> What is being asked
Below are some entries; can you quote all of them exactly?

> Records shown
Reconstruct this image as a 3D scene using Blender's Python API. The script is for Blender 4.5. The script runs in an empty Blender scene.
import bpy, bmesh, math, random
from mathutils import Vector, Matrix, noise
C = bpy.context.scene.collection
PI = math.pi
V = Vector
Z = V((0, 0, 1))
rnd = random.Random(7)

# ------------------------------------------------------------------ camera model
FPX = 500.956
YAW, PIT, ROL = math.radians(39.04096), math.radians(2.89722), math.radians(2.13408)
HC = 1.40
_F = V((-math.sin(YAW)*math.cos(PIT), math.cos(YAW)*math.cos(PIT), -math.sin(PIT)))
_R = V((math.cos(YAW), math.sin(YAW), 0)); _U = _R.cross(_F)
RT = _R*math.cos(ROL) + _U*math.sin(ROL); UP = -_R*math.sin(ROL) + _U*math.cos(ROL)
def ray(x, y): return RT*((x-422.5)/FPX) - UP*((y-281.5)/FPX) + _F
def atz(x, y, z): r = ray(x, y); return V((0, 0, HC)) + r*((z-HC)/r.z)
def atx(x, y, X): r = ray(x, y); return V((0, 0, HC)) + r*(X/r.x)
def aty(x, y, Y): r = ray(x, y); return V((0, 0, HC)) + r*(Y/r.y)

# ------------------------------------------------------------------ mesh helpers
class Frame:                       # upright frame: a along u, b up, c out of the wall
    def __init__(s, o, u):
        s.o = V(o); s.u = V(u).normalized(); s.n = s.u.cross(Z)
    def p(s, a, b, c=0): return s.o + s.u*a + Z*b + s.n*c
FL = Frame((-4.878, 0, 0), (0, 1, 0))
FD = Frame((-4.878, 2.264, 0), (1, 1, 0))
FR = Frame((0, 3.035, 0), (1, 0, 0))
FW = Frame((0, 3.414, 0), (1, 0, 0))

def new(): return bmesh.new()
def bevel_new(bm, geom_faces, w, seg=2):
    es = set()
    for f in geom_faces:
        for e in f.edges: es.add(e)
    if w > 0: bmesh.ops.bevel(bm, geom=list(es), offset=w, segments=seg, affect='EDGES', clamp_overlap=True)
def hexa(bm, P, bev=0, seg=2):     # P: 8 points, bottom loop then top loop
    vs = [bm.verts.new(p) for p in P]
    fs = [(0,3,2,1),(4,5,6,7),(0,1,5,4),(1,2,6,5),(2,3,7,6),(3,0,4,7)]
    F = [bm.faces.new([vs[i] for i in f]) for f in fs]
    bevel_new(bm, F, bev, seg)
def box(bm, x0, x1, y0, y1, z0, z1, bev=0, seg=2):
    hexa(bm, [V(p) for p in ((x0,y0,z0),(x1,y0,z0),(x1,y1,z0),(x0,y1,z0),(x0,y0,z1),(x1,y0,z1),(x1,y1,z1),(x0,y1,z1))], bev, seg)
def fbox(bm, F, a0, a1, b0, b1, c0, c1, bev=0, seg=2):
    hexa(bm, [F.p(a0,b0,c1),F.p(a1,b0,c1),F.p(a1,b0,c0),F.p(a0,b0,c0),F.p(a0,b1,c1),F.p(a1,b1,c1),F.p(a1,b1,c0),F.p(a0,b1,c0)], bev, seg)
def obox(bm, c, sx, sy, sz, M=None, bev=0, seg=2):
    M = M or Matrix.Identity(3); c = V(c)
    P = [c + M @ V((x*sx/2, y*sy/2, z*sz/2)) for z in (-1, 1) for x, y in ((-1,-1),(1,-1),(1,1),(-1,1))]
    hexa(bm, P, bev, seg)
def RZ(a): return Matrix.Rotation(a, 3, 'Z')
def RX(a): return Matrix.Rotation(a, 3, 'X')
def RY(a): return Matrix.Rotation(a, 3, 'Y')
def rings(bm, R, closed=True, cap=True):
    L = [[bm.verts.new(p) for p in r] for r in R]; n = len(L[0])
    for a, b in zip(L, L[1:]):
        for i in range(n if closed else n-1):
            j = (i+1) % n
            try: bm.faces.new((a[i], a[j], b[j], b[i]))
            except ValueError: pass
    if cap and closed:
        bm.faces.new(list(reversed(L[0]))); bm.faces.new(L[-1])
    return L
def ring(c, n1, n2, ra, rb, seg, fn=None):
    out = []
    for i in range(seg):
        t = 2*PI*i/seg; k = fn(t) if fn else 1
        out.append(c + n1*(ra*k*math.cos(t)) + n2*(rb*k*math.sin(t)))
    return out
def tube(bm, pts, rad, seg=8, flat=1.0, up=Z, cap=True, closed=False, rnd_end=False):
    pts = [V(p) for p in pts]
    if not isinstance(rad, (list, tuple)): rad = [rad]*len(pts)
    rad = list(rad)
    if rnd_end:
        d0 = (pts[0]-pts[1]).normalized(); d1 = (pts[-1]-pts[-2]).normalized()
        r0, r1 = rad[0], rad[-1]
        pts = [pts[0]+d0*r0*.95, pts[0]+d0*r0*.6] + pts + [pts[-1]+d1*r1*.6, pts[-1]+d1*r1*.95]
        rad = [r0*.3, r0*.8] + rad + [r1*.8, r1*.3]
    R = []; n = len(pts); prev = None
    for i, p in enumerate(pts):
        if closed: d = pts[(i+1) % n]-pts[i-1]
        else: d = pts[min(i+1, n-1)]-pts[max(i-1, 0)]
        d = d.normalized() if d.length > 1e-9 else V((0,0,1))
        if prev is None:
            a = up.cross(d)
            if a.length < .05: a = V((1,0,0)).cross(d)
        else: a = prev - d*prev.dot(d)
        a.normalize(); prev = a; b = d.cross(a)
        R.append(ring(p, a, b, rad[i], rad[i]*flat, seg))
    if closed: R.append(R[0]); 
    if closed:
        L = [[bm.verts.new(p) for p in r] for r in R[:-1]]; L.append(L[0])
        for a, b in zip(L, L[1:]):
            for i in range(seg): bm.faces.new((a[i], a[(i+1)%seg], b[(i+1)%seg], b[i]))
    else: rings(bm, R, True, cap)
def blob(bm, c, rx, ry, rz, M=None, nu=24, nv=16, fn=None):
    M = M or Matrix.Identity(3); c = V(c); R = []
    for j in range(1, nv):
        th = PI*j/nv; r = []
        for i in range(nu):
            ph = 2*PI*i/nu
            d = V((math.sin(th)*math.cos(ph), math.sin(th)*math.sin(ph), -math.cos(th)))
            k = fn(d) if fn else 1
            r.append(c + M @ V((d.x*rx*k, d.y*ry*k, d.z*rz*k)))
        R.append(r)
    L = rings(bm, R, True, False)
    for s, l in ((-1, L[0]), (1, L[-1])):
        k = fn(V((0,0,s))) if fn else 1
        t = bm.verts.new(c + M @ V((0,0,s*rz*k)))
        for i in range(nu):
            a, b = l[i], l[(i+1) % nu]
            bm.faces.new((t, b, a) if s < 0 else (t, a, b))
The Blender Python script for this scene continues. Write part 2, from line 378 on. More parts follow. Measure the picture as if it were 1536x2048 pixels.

> Full response
Reconstruct this image as a 3D scene using Blender's Python API. The script is for Blender 4.5. The script runs in an empty Blender scene.
import bpy, bmesh, math, random
from mathutils import Vector, Matrix, noise
C = bpy.context.scene.collection
PI = math.pi
V = Vector
Z = V((0, 0, 1))
rnd = random.Random(7)

# ------------------------------------------------------------------ camera model
FPX = 500.956
YAW, PIT, ROL = math.radians(39.04096), math.radians(2.89722), math.radians(2.13408)
HC = 1.40
_F = V((-math.sin(YAW)*math.cos(PIT), math.cos(YAW)*math.cos(PIT), -math.sin(PIT)))
_R = V((math.cos(YAW), math.sin(YAW), 0)); _U = _R.cross(_F)
RT = _R*math.cos(ROL) + _U*math.sin(ROL); UP = -_R*math.sin(ROL) + _U*math.cos(ROL)
def ray(x, y): return RT*((x-422.5)/FPX) - UP*((y-281.5)/FPX) + _F
def atz(x, y, z): r = ray(x, y); return V((0, 0, HC)) + r*((z-HC)/r.z)
def atx(x, y, X): r = ray(x, y); return V((0, 0, HC)) + r*(X/r.x)
def aty(x, y, Y): r = ray(x, y); return V((0, 0, HC)) + r*(Y/r.y)

# ------------------------------------------------------------------ mesh helpers
class Frame:                       # upright frame: a along u, b up, c out of the wall
    def __init__(s, o, u):
        s.o = V(o); s.u = V(u).normalized(); s.n = s.u.cross(Z)
    def p(s, a, b, c=0): return s.o + s.u*a + Z*b + s.n*c
FL = Frame((-4.878, 0, 0), (0, 1, 0))
FD = Frame((-4.878, 2.264, 0), (1, 1, 0))
FR = Frame((0, 3.035, 0), (1, 0, 0))
FW = Frame((0, 3.414, 0), (1, 0, 0))

def new(): return bmesh.new()
def bevel_new(bm, geom_faces, w, seg=2):
    es = set()
    for f in geom_faces:
        for e in f.edges: es.add(e)
    if w > 0: bmesh.ops.bevel(bm, geom=list(es), offset=w, segments=seg, affect='EDGES', clamp_overlap=True)
def hexa(bm, P, bev=0, seg=2):     # P: 8 points, bottom loop then top loop
    vs = [bm.verts.new(p) for p in P]
    fs = [(0,3,2,1),(4,5,6,7),(0,1,5,4),(1,2,6,5),(2,3,7,6),(3,0,4,7)]
    F = [bm.faces.new([vs[i] for i in f]) for f in fs]
    bevel_new(bm, F, bev, seg)
def box(bm, x0, x1, y0, y1, z0, z1, bev=0, seg=2):
    hexa(bm, [V(p) for p in ((x0,y0,z0),(x1,y0,z0),(x1,y1,z0),(x0,y1,z0),(x0,y0,z1),(x1,y0,z1),(x1,y1,z1),(x0,y1,z1))], bev, seg)
def fbox(bm, F, a0, a1, b0, b1, c0, c1, bev=0, seg=2):
    hexa(bm, [F.p(a0,b0,c1),F.p(a1,b0,c1),F.p(a1,b0,c0),F.p(a0,b0,c0),F.p(a0,b1,c1),F.p(a1,b1,c1),F.p(a1,b1,c0),F.p(a0,b1,c0)], bev, seg)
def obox(bm, c, sx, sy, sz, M=None, bev=0, seg=2):
    M = M or Matrix.Identity(3); c = V(c)
    P = [c + M @ V((x*sx/2, y*sy/2, z*sz/2)) for z in (-1, 1) for x, y in ((-1,-1),(1,-1),(1,1),(-1,1))]
    hexa(bm, P, bev, seg)
def RZ(a): return Matrix.Rotation(a, 3, 'Z')
def RX(a): return Matrix.Rotation(a, 3, 'X')
def RY(a): return Matrix.Rotation(a, 3, 'Y')
def rings(bm, R, closed=True, cap=True):
    L = [[bm.verts.new(p) for p in r] for r in R]; n = len(L[0])
    for a, b in zip(L, L[1:]):
        for i in range(n if closed else n-1):
            j = (i+1) % n
            try: bm.faces.new((a[i], a[j], b[j], b[i]))
            except ValueError: pass
    if cap and closed:
        bm.faces.new(list(reversed(L[0]))); bm.faces.new(L[-1])
    return L
def ring(c, n1, n2, ra, rb, seg, fn=None):
    out = []
    for i in range(seg):
        t = 2*PI*i/seg; k = fn(t) if fn else 1
        out.append(c + n1*(ra*k*math.cos(t)) + n2*(rb*k*math.sin(t)))
    return out
def tube(bm, pts, rad, seg=8, flat=1.0, up=Z, cap=True, closed=False, rnd_end=False):
    pts = [V(p) for p in pts]
    if not isinstance(rad, (list, tuple)): rad = [rad]*len(pts)
    rad = list(rad)
    if rnd_end:
        d0 = (pts[0]-pts[1]).normalized(); d1 = (pts[-1]-pts[-2]).normalized()
        r0, r1 = rad[0], rad[-1]
        pts = [pts[0]+d0*r0*.95, pts[0]+d0*r0*.6] + pts + [pts[-1]+d1*r1*.6, pts[-1]+d1*r1*.95]
        rad = [r0*.3, r0*.8] + rad + [r1*.8, r1*.3]
    R = []; n = len(pts); prev = None
    for i, p in enumerate(pts):
        if closed: d = pts[(i+1) % n]-pts[i-1]
        else: d = pts[min(i+1, n-1)]-pts[max(i-1, 0)]
        d = d.normalized() if d.length > 1e-9 else V((0,0,1))
        if prev is None:
            a = up.cross(d)
            if a.length < .05: a = V((1,0,0)).cross(d)
        else: a = prev - d*prev.dot(d)
        a.normalize(); prev = a; b = d.cross(a)
        R.append(ring(p, a, b, rad[i], rad[i]*flat, seg))
    if closed: R.append(R[0]); 
    if closed:
        L = [[bm.verts.new(p) for p in r] for r in R[:-1]]; L.append(L[0])
        for a, b in zip(L, L[1:]):
            for i in range(seg): bm.faces.new((a[i], a[(i+1)%seg], b[(i+1)%seg], b[i]))
    else: rings(bm, R, True, cap)
def blob(bm, c, rx, ry, rz, M=None, nu=24, nv=16, fn=None):
    M = M or Matrix.Identity(3); c = V(c); R = []
    for j in range(1, nv):
        th = PI*j/nv; r = []
        for i in range(nu):
            ph = 2*PI*i/nu
            d = V((math.sin(th)*math.cos(ph), math.sin(th)*math.sin(ph), -math.cos(th)))
            k = fn(d) if fn else 1
            r.append(c + M @ V((d.x*rx*k, d.y*ry*k, d.z*rz*k)))
        R.append(r)
    L = rings(bm, R, True, False)
    for s, l in ((-1, L[0]), (1, L[-1])):
        k = fn(V((0,0,s))) if fn else 1
        t = bm.verts.new(c + M @ V((0,0,s*rz*k)))
        for i in range(nu):
            a, b = l[i], l[(i+1) % nu]
            bm.faces.new((t, b, a) if s < 0 else (t, a, b))
The Blender Python script for this scene continues. Write part 2, from line 378 on. More parts follow. Measure the picture as if it were 1536x2048 pixels.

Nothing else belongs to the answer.